The single market is not only vital for our economic success, it is also an important prerequisite for our political influence in the world. Olaf Scholz, German Finance Minister

#EuroABC – The single market

The European single market was created in 1993 for the free movement of persons, goods, services and capital within the EU. It enables EU citizens to live, work, study and do business in any country in the European Union and to benefit from a wide range of goods and services at competitive prices.

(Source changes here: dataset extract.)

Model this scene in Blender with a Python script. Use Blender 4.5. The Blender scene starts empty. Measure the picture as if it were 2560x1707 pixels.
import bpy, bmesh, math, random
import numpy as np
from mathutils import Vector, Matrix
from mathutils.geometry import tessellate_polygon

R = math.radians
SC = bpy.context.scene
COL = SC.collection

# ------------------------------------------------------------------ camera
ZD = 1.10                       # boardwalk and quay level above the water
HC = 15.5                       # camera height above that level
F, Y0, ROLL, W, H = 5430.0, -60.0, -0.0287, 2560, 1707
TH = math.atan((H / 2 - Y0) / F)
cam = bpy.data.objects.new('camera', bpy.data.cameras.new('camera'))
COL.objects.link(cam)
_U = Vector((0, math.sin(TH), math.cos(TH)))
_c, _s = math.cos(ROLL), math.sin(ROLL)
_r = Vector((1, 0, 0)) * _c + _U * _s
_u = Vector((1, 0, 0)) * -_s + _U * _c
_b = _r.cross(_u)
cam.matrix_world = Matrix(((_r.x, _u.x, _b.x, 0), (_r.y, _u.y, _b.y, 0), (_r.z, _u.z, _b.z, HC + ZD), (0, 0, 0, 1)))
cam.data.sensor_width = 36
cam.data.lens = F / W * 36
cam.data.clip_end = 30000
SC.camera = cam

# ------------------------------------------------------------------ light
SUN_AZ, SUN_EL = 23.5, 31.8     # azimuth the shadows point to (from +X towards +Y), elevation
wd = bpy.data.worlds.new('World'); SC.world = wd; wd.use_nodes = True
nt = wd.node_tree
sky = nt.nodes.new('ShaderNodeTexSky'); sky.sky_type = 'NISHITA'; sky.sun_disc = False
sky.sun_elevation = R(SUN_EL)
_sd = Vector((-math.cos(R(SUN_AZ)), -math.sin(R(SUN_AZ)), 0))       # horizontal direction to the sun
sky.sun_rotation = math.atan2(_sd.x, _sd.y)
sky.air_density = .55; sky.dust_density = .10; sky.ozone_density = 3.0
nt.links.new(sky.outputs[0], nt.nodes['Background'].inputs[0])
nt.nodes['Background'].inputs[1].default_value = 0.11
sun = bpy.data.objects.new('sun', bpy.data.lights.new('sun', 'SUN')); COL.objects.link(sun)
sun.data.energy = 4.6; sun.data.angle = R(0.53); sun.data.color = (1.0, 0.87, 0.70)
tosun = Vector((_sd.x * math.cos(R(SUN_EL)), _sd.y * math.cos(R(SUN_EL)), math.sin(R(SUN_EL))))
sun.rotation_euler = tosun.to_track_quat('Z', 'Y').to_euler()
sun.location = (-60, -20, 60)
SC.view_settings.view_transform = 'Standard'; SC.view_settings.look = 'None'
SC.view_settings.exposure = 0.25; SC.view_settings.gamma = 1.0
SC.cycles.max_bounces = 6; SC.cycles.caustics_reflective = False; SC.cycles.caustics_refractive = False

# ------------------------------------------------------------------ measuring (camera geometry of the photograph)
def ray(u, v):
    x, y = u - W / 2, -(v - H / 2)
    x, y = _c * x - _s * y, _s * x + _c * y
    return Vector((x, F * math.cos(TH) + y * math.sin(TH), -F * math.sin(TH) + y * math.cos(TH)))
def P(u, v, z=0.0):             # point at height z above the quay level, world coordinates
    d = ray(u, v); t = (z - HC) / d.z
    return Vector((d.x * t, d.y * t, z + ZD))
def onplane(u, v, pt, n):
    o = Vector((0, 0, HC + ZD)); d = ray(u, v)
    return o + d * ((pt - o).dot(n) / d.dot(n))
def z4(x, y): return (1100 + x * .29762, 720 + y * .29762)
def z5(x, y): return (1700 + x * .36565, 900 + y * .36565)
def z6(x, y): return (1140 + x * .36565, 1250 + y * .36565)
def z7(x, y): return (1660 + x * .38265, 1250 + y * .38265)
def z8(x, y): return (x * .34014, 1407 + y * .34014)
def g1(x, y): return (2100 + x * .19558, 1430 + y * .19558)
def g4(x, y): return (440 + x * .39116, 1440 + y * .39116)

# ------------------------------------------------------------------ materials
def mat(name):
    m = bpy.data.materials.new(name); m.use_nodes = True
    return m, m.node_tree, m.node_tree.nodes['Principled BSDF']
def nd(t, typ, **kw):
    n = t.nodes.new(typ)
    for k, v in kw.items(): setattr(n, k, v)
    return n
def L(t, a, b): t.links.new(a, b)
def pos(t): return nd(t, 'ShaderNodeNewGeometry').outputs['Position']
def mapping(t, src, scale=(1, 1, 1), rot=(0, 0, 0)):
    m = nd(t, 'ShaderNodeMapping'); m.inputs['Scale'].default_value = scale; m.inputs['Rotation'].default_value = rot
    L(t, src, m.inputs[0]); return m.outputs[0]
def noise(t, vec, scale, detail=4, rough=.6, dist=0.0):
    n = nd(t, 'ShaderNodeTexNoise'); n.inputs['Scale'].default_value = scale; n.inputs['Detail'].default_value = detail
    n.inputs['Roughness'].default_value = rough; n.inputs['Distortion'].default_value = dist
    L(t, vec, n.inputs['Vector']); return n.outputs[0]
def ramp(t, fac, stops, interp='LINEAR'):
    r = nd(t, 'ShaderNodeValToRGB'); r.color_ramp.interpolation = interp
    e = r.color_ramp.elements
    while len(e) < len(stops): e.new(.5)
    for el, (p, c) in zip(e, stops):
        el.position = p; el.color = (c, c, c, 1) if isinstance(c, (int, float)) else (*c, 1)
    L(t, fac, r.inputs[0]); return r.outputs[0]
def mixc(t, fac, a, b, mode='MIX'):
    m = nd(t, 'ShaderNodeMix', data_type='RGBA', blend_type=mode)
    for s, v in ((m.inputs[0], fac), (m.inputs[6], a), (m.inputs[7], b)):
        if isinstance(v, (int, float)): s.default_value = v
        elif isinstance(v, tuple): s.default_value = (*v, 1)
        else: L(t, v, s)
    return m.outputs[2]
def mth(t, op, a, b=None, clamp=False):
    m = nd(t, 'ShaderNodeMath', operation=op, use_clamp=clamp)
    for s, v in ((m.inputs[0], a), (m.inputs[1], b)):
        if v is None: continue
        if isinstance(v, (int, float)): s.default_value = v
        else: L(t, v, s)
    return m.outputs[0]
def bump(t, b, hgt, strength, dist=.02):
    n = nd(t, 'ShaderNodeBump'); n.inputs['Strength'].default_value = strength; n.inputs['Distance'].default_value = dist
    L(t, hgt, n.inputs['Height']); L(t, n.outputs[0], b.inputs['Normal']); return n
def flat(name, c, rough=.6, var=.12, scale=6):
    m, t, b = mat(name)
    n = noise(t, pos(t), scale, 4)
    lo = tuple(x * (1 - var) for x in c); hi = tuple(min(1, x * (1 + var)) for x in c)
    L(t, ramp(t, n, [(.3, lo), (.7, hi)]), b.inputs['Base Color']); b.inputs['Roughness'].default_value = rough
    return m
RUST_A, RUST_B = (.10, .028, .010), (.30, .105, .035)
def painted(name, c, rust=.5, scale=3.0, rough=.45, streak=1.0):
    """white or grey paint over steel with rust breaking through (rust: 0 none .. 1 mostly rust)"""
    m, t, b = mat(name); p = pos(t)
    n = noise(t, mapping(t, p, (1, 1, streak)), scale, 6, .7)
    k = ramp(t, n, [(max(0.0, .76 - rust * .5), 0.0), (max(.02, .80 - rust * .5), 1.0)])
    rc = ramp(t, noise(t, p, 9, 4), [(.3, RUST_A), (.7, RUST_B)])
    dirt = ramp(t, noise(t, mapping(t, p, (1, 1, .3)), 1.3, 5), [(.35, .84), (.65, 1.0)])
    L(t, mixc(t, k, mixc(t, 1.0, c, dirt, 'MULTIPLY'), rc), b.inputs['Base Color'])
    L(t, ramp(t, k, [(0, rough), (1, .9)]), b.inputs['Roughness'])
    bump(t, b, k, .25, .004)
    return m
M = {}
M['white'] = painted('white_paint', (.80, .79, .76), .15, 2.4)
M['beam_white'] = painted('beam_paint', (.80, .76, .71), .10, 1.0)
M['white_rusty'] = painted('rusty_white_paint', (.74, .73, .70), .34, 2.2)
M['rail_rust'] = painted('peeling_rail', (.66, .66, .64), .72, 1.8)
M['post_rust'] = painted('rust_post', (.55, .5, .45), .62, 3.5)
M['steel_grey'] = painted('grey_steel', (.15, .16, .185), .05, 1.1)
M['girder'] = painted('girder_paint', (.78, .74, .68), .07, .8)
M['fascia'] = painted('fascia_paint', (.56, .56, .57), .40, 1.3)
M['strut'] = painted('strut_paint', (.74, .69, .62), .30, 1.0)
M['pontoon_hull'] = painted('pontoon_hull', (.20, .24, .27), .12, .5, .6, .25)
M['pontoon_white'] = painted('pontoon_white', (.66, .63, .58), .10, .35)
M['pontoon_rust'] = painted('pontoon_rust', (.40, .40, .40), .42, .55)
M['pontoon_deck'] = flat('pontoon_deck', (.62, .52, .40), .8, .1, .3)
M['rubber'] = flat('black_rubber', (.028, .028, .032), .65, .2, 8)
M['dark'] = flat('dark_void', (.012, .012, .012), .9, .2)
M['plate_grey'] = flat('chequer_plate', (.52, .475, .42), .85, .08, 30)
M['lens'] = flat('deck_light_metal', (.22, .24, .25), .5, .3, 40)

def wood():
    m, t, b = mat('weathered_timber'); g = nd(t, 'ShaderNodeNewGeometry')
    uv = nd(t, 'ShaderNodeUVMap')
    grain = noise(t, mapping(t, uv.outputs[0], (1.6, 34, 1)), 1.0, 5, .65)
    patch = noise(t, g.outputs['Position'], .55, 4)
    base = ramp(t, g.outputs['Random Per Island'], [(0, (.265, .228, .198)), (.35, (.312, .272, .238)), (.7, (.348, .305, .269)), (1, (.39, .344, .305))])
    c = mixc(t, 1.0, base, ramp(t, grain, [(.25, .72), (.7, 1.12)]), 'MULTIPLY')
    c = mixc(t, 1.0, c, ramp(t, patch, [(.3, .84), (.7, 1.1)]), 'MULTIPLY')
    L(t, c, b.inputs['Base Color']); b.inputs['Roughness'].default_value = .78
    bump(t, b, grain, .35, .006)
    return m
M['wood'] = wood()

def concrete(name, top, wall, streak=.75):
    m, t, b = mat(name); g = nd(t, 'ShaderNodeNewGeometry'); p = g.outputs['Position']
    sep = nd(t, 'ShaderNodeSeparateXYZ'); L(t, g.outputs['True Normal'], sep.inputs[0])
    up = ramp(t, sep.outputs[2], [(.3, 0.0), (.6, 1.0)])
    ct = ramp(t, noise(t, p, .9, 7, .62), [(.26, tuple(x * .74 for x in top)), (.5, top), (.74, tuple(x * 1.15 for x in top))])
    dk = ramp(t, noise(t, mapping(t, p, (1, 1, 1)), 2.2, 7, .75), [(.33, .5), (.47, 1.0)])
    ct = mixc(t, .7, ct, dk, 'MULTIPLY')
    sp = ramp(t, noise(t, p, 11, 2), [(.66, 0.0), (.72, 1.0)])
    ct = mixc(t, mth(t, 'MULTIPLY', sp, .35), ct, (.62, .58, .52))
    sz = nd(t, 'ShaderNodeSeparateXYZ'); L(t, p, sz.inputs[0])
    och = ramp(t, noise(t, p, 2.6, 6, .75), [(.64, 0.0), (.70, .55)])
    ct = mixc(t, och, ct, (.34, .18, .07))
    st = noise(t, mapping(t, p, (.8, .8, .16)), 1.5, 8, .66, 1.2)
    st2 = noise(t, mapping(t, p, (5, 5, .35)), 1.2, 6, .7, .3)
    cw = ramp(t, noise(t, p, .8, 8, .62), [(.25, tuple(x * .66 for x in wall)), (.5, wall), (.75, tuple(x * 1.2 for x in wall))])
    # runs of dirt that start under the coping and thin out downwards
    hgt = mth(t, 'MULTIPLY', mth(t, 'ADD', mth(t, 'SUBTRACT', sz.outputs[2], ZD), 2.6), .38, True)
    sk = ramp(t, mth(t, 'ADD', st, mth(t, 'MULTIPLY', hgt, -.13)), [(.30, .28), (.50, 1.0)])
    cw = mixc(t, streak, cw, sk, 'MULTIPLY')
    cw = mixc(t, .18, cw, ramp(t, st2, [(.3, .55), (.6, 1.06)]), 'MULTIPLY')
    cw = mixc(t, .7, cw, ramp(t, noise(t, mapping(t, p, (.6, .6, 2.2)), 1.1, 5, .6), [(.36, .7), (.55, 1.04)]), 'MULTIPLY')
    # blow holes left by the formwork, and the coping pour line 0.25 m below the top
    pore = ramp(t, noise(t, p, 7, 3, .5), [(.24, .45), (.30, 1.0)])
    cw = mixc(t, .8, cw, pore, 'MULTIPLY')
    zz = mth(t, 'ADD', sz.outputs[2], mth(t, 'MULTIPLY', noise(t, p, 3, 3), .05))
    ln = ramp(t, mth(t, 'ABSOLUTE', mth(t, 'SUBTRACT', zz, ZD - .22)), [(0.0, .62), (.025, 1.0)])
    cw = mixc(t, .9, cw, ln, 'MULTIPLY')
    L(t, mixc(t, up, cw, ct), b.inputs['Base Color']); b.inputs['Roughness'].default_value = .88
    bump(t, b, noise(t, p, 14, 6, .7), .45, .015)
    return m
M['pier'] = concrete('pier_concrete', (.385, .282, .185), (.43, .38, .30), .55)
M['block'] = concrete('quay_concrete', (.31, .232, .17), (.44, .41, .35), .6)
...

Shared regulations for shared freedoms

From vegetable traders to furniture manufacturers and IT consultants, those who offer goods or services in the European Union can do so in any member state. This is made possible by the European economic union with its single market. Since there are no national borders for goods and services within the EU, new products are not subject to trade restrictions or customs checks either. The same applies to people as to goods, with EU citizens free to travel, live, study, work or retire in any member state. Money can also circulate freely within the single market and EU citizens can invest their money wherever they think it is most profitable.

The EU single market is underpinned by four fundamental freedoms: the free movement of goods, persons, services and capital. These freedoms are enshrined in law and EU citizens can invoke their right to them at any time. To make these freedoms possible within the single market, the member states have aligned and harmonised their national laws with newly created European laws. For example, throughout the economic union, all member states are subject to the same European competition rules. Compliance with these rules is monitored by the European Commission.

Coordinating a common economic policy

The EU member states coordinate their economic policies within the framework of the economic union. The central instrument for this is the European Semester, which has monitored and coordinated economic, employment and fiscal policy in the EU member states since 2011. Every year the European Commission conducts an in-depth analysis of the economic and financial situation of the member states within the framework of the Stability and Growth Pact and the Macroeconomic Imbalance Procedure. The member states are then given political guidance and recommendations in advance of preparing their national budgets.

A central advisory body to the Commission and the Council is the Economic Policy Committee (EPC). It contributes to the Council's work of coordinating member states' economic policies. In the EPC delegates from EU member states, the European Commission and the European Central Bank discuss important issues of European economic policy. Formats and topics include the Tax Dialogue, the dialogue with social partners, and issues of investment, wage and productivity development. Wolfgang Merz, Head of Division in the Directorate-General for European policy at the German Finance Ministry, has been president of the EPC since June 2017.


  • Around 500 million people benefit from the economic union in Europe.
  • At the heart of the single market are the four freedoms: the free movement of goods, services, capital and persons.
  • Around 60 percent of German exports go to countries in the EU single market.